What I’ve learned while migrating my sites to HTTPS with HTTP/2

Yes, I know that it is a too late decision and I need to do it 2-3 years ago. But everyone did mistakes in his (or her) life. It is the same for me.

I started 2 weeks ago with upgrading Debian 8 to Debian 9 and all extra packages (MariaDB, PHP, Ruby, OpenSSL, etc.). After that, I realized that I’m done because I had HTTPS certificates on my websites which worked well. It looked like it was enough. But it doesn’t – I forget about HTTP/2.

TL;DR: The problem that I had was about reinstalling nginx with the new version of OpenSSL (1.1.0l). And I forget to upgrade nginx… Damn!

A few words about mistakes…

Today I decided to spend all my time migrating my websites to HTTP/2. By the way, I want to get A+ rating on SSLLabs for all websites.

I spent about 3-4 hours validating nginx’s configs.

Then I tried to down all websites except one because I thought that the problem is common for all websites (all of them have the same configs) and I don’t want to update all configs at the same time.

On every change, I checked results with SSLLabs trying to get A+ score.
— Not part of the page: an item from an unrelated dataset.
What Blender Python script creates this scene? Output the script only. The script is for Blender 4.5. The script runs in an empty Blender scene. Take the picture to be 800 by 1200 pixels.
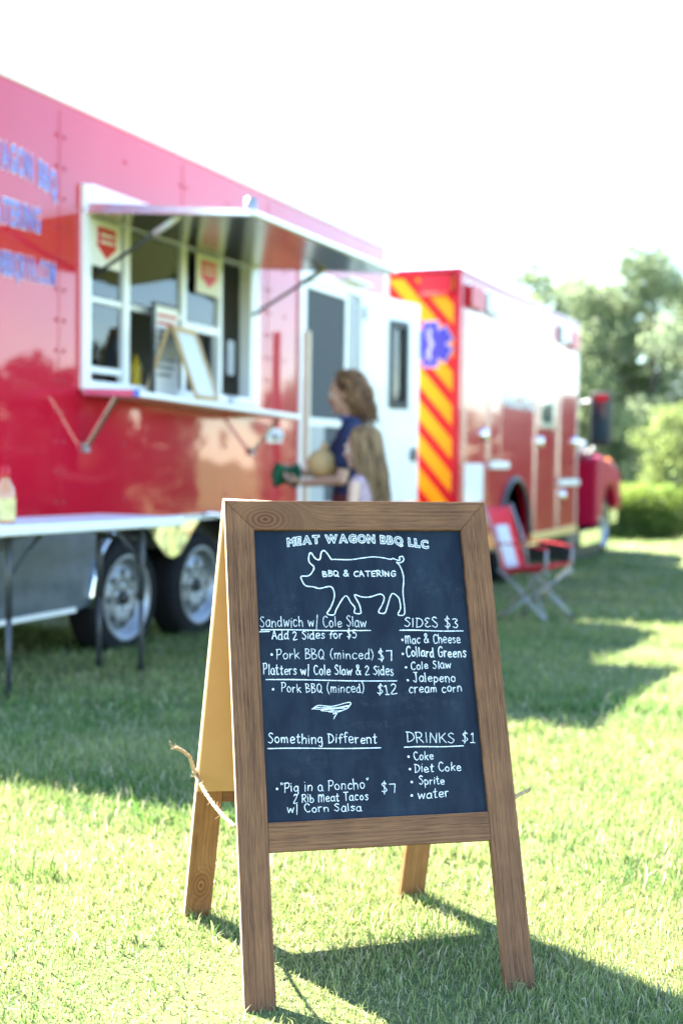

And nothing happened – site returns responses via HTTP/1.1, not HTTP2, and SSLLabs displayed just A score, not A+.

What did I do?

I used curl to check HTTP response:

curl -vso /dev/null --http2 https://domain.tld

Every time curl returns me the same result:

< HTTP/1.1 200 OK

Then I decided to check the installed version of OpenSSL:

# apt list --installed | grep openssl
openssl/oldoldstable,now 1.1.0l-1~deb9u3 amd64 [installed]

Okay, I’ve got the latest version.

Then checked which version of OpenSSL nginx uses. It must be the same in the nginx’s version output:

# nginx -V
built with OpenSSL 1.1.0l  10 Sep 2019 # Right here

Nice! I forget to reinstall nginx. I just reinstalled all required nginx’s packages and got curl response with HTTP/2!

< HTTP/2 200

Now I want to get A+ score on SSLLabs. Don’t ask me why, I don’t know.

How to get A+ score

The next step is to create directory for dhparam and generate cert with OpenSSL.

# mkdir /etc/nginx/ssl
# openssl dhparam -out /etc/nginx/ssl/dhparam.pem 4096

Then I changed SSL settings in /etc/nginx/nginx.conf:

ssl_prefer_server_ciphers on;
ssl_protocols TLSv1.2; # I removed another protocols to get A+ score.

And in each server section for websites’ configs I added:

listen 443 ssl http2; # <- Do not forget to add `http2`

server_name domain.tld;

ssl_certificate     /root/.acme.sh/domain.tld/fullchain.cer;
ssl_certificate_key /root/.acme.sh/domain.tld/domain.tld.key;

ssl_prefer_server_ciphers on;
ssl_protocols TLSv1.2;

ssl_dhparam /etc/nginx/ssl/dhparam.pem; # <- It is required to get A+.

ssl_stapling on;
ssl_stapling_verify on;

# Add HSTS to get extra points:
add_header Strict-Transport-Security "max-age=31536000; includeSubDomains; preload" always;

That’s it!

After all changes and restarting nginx, I’ve had A+ in SSLLabs and HTTP2 response!

Conclusion

Do not forget to check versions of installed packages. It does matter.

3 thoughts on “What I’ve learned while migrating my sites to HTTPS with HTTP/2”

  1. Hi!
    Just a few remarks from a former colleague.

    Support for Debian 9 ends on June 30, 2022. For example, support for Ubuntu 20 has been extended until April 2030.

    The “A+” rating from SSL Labs has nothing to do with HTTP/2 or nginx. For example, the HTTP/1.1+Apache website “vpn.your_former_company.com” has had such an assessment for a long time, it was also interesting for me to achieve this. I haven’t even told anyone about it. Nobody cares.

    It would be interesting to also get TLSv1. 3, although there were rumors that it might be banned in Russia.

    My best wishes.

  2. It will be funny if my previous comments have disappeared, being erased by this last one. I don’t see them. However, all this does not matter. Happy moderation!